While the feelings induced by dancing may be more important to you than the spelling (and I completely agree), keep in mind that you're writing. And not only are you writing, but you're asking other people to read it. (I realize that reading it is a voluntary action, but by posting it, you're indicating that you expect it to be read.) So don't be surprised if people would rather have correct spelling. It's just polite.

Second: details. I know what you mean about being "a details kind of person". Details are lovely and they enrich a story and everything, and I love them dearly. However, when you go into how your alarm clock sounds like "the screams of the damned" and start relating it to Dante and angels and demons and "scorching hands and dagger nails" I think you've gone a bit far. It sounds to me like you just went on a little bit of a word-spree (which is a term I've just coined especially for the moment). I do that, too, all the time- the differene being that I generally don't inflict my little flings on others. Words are fun and using them poetically is a lovely thing, but sometimes it just goes a little far. This may be one of those cases.

Also, I think you've got your definition of "romanticist" a little messed up.
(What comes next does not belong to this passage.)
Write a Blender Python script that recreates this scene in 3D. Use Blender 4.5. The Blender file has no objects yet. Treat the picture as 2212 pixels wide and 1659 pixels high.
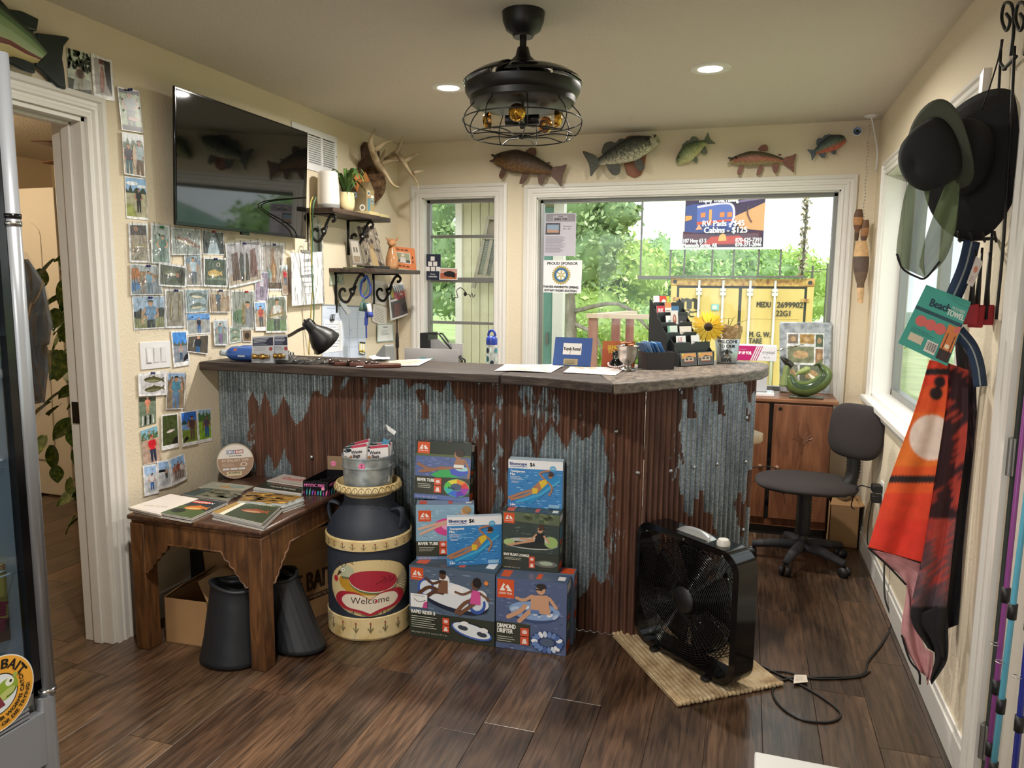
import bpy,bmesh,math,random
from mathutils import Vector as V,Matrix,noise
rnd = random.Random(7)
SC = bpy.context.scene
COL = SC.collection
# ------------------------------------------------------------------ camera
IW,IH,FPX = 2212,1659,1615.0
CAM = V((0,0,1.45))
_y,_p,_r = math.radians(17.37),math.radians(7.45),math.radians(.55)
FWD = V((-math.sin(_y)*math.cos(_p),math.cos(_y)*math.cos(_p),-math.sin(_p)))
_ri = V((math.cos(_y),math.sin(_y),0)); _up = _ri.cross(FWD)
RGT = _ri*math.cos(_r) + _up*math.sin(_r); UPV = _up*math.cos(_r) - _ri*math.sin(_r)
cd = bpy.data.cameras.new('camera'); cam = bpy.data.objects.new('camera',cd); COL.objects.link(cam)
cd.sensor_width = 36; cd.lens = FPX/IW*36; cd.clip_start = .02; cd.clip_end = 400
cam.matrix_world = Matrix(((RGT.x,UPV.x,-FWD.x,0),(RGT.y,UPV.y,-FWD.y,0),(RGT.z,UPV.z,-FWD.z,CAM.z),(0,0,0,1)))
SC.camera = cam
# ------------------------------------------------------------------ world, light, exposure
SC.view_settings.view_transform = 'Standard'; SC.view_settings.look = 'None'
SC.view_settings.gamma = 1; SC.view_settings.use_curve_mapping = False
SC.view_settings.exposure = 0.2
SC.cycles.use_denoising = True; SC.cycles.max_bounces = 8; SC.cycles.diffuse_bounces = 4
SC.cycles.transparent_max_bounces = 24; SC.cycles.caustics_reflective = False; SC.cycles.caustics_refractive = False
SC.cycles.sample_clamp_indirect = 6
wd = bpy.data.worlds.new('overcast_sky'); SC.world = wd; wd.use_nodes = True
_n = wd.node_tree.nodes; _l = wd.node_tree.links
_bg = _n['Background']; _tc = _n.new('ShaderNodeTexCoord'); _nz = _n.new('ShaderNodeTexNoise'); _cr = _n.new('ShaderNodeValToRGB')
_nz.inputs['Scale'].default_value = 2.5; _nz.inputs['Detail'].default_value = 6
_l.new(_tc.outputs['Generated'],_nz.inputs['Vector']); _l.new(_nz.outputs['Fac'],_cr.inputs['Fac'])
_cr.color_ramp.elements[0].position = .35; _cr.color_ramp.elements[0].color = (.86,.93,1,1)
_cr.color_ramp.elements[1].position = .6; _cr.color_ramp.elements[1].color = (1,1,1,1)
_l.new(_cr.outputs['Color'],_bg.inputs['Color']); _bg.inputs['Strength'].default_value = 1.75

def lamp(name,kind,loc,power,col=(1,1,1),size=.1,rot=(0,0,0),spread=180,**k):
    d = bpy.data.lights.new(name,kind); d.energy = power; d.color = col
    if kind == 'AREA':
        d.shape = 'DISK'; d.size = size; d.spread = math.radians(spread)
    elif kind == 'SUN': d.angle = size
    else: d.shadow_soft_size = size
    o = bpy.data.objects.new(name,d); o.location = loc; o.rotation_euler = rot; COL.objects.link(o); return o
lamp('hazy_sun','SUN',(0,0,20),1.5,(1,.96,.88),math.radians(25),(math.radians(40),math.radians(22),0))
CANS = [(-1.46,3.57),(-.21,3.58),(-1.2,1.4),(-1.2,-.6)]  # last two are unseen, added to brighten the room
CAN_POWER = 28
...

A romanticist writer (or painter or philosopher or anything else) is someone who lived and worked during the romanticist period, which is commonly accepted as having occured during the late eighteenth century and the first half of the nineteenth century. So I'm going to assume you're not one of them. That makes you a "romantic" writer. Not in that you write romance, but in that you allow the romantic values/ideals/ideas to influence your writer. The basic connection is that there are romantic tendencies innate in human beings- during the romanticist period, a large portion of society glorified that aspect of themselves. Romantics, no longer a majority movement, continue to glorify it. I think that would be more appropriate for you. Also, I don't think the idea that romanticists (or romantics) focused "more on how something was written rather than what it meant". Not quite. I'm not going to go into a diatribe about romanticist principles, but that definitely wasn't it. They most definitely had meaning in their works; they didn't just go around having love affairs with words like you seem to be insinuating.
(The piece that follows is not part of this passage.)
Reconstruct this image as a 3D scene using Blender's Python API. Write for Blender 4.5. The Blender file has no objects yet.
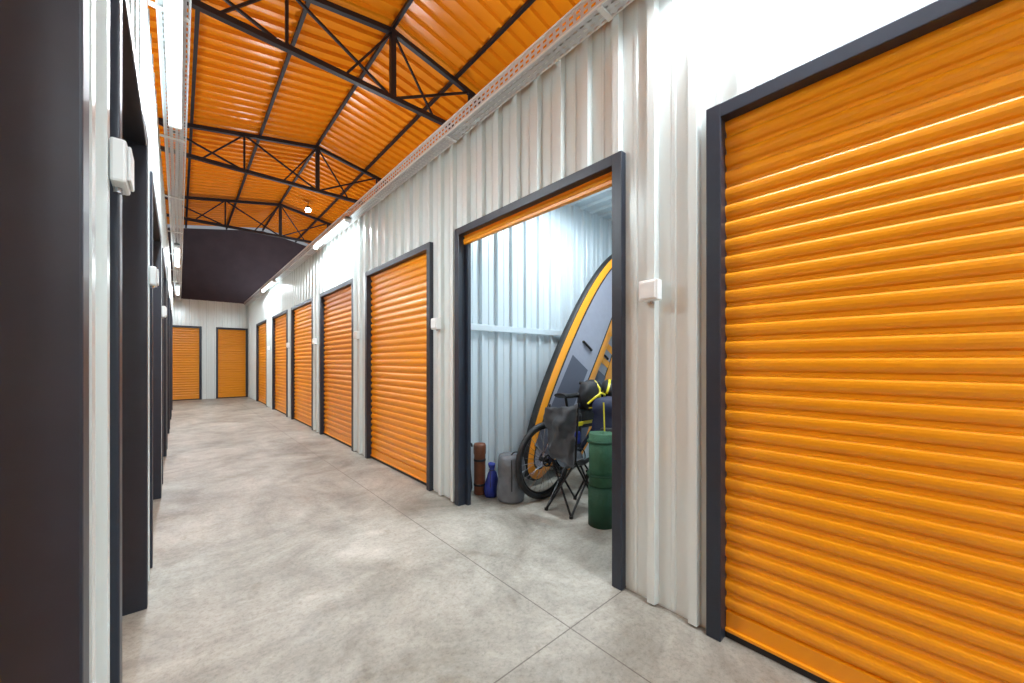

Lastly, your statement on "psychological details" doesn't quite follow. Unnecessary flourishes (called rococo in art...it's like beyond baroque, if you're not familiar with art history) are quite different from psychological details. Also, the kind of details you have in this story are anything but psychological. They're descriptive, definitely, but I wouldn't call them psychological. So I don't think you want to be discouraging people from reading your story because of that.

So. Bottom line: good start, some problems, but there is hope. A suggestion: try planning out your plot ahead of time. Once you have a good, strong plotline established, you can go off on some flourish-y tangents and still be okay, because your readers will be hooked enough on the plot that they'll be able to tolerate it. However, if you confuse them with your lack of plot and then go all rococo on them, they get a little upset and leave angry and not-so-complimentary reviews. Hopefully you understand that I don't mean this to be either of those, but just my honest opinion from one writer and dancer to another. Good luck, and I'll be looking forward to see what you do with this next!
Johnnycakesdepp chapter 3 . 7/27/2004
I like this fic! And Eva is my favorite character cause I love Zoe Saldana but anyways good story.
queenofdiamonds1 chapter 1 . 5/12/2004
Update soon!
Jinx-co chapter 3 . 4/12/2004
I like it. I'm a dancer (i HATE ballet though). I'm not on pointe but i do know the feeling of being sore (thank you jazz class, not).
Well I hope you continue...
Meg
blond1wsmelborp chapter 3 . 3/27/2004
i like the fic... but is it a mary sue? that may not be such a good idea, when one does a mary sue, they enthrall themselves... but no one else. but keep going!